The dispute comes days after two Rohingya camp leaders were killed in Bangladesh -- which is hosting some 700,000 Rohingya refugees.
Reports say the camp leaders were killed by fellow Rohingya, who were angry about a repatriation plan for the refugees.
Aung San Suu Kyi's 'furious response'
Myanmar's government said it dumped Richardson from the role because he wasn't interested in providing advice on the crisis. Richardson said he chose to leave, while criticising what he sees as Suu Kyi's "furious response" to his calls to release two Reuters journalists arrested in the country.

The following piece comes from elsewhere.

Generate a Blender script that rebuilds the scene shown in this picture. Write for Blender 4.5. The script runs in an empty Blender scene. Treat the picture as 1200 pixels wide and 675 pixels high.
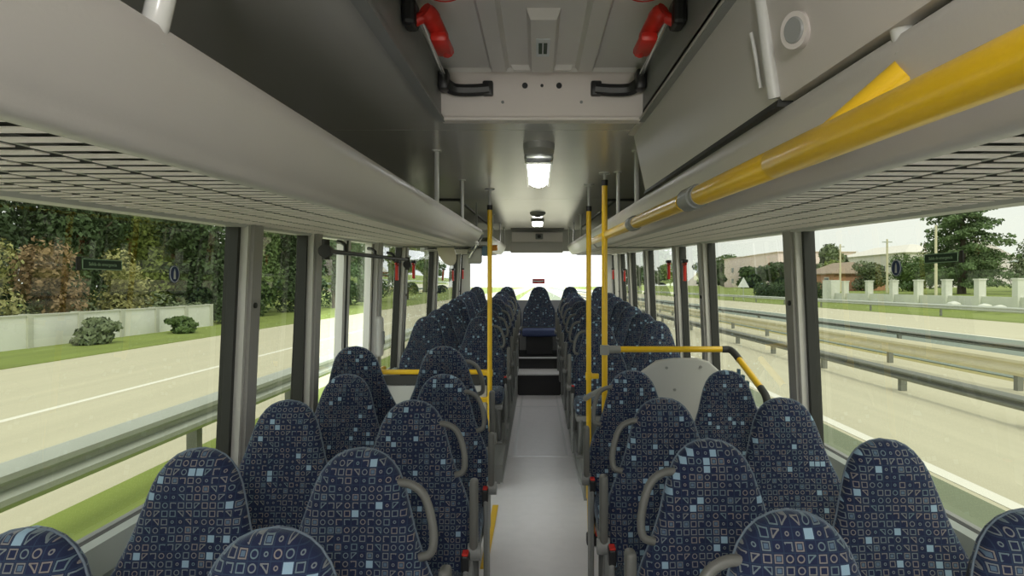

“He was there to help and advise Suu Kyi’s civilian government, but he clearly had a major falling out with them about the government’s general attitude to resolving this crisis,” Bill Hayton, Associate Fellow at the Chatham House Asia Programme in London, told RFI. “The government doesn’t seem to place a particularly high priority on addressing the underlying issues.”
It is Mynamar's military that is engaged in violent clashes with the Rohingya. It ruled the country from 1962 until the 2011-2012 democratic transition.
“The military can commit crimes with impunity, and in the democratic transition period they have found it very useful to target the Rohingya in order to divide the community,” said Debbie Stothard, Secretary General of the human rights NGO FIDH, in an interview with RFI. “They’ve managed to win over Buddhists by attacking the Rohingya, and what we see is basically the military trying to regain its political dominance.”
Concern over repatriation plans
In light of the allegations of human rights abuses by Myanmar's military against the Rohingya, many observers are concerned about the plans to send some back there from Bangladesh.
“In the past there were previous issues of people who were expelled in the 1970s and 1980s, when the Myanmar government agreed to receive them back again,” Hayton pointed out. “The Bangladeshis hope that something similar can happen again this time. But human rights groups are worried that conditions over the border in Myanmar will be unacceptable.”